The reopening is not a guarantee that the facilities will remain open. Johnson said the continued opening of the facilities is dependent on the behavior of the people using the trail. If social distancing is maintained and the users do not gather into crowds, the trails will be open. If not, Johnson said the parks have the authority to close the facilities until the problem is corrected.

While much of the park system remains closed, especially such high-profile parts as cabins, lodges and restaurants, pavilions and playgrounds, Kim Schofinski, deputy communications director of the Tennessee Department of Environment and Conservation, said “we continue to monitor the situation and will share information with the public about any additional reopenings as soon as details are available.”

While the state parks had some good news Friday about a partial reopening, the latest statement from the Johnson City Parks and Recreation Department on Friday was highlighted by more closures and cancellations, including the cancellation of this year’s Independence Day Fireworks Celebration at Freedom Hall Civic Center and the announcement that the Legion Street Pool will not open this summer.

City Manager Pete Peterson said large crowds fare still not permitted and that makes planning uncertain.

“Planning for an event of that magnitude takes months and unfortunately there are too many unknowns to do so right now,” Peterson said. “Likewise, we are making some tough decisions regarding Parks and Recreation programming as well.”

Peterson said summer camps, events, and sports programs have been canceled and pavilion rentals are suspended until further notice.

Mike Mains, director of the Elizabethton Parks and Recreation Department, also spoke of the uncertainty that currently exists in making decisions that could impact seasonal or annual events and activities. 

“Like many other businesses, agencies and parks and recreation departments, we will be taking a phased approach toward reopening.
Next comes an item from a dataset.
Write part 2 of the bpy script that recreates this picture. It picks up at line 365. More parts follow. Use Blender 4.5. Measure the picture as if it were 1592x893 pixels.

Those that visit our facilities must still abide by all CDC guidelines and we will closely monitor what is taking place in our parks.”

Mains said he believed he will have a better picture this week “on where things stand in general with the reopening of our park system and facilities.” He said “we do know again that during the first phase we must still be extremely careful, and we must abide by the social distancing policies that have been recommended.”

Mains went on to say “this is not easy. Visitors to our parks and those that enjoy our trail systems and other park amenities will of course have an easier time enjoying the wonderful recreational facilities that we have than say those individuals that want to come out and enjoy our larger events such as Covered Bridge Jams, our Show on The Doe and other large-scale events that we do.

There are still restrictions on large events, and the fact is we don’t know right now how long those restrictions will continue, which then may call for these events to be postponed or cancelled.”

The Elizabethton Parks and Rec is similar to the state’s parks plan in getting the walking and bike trails back open.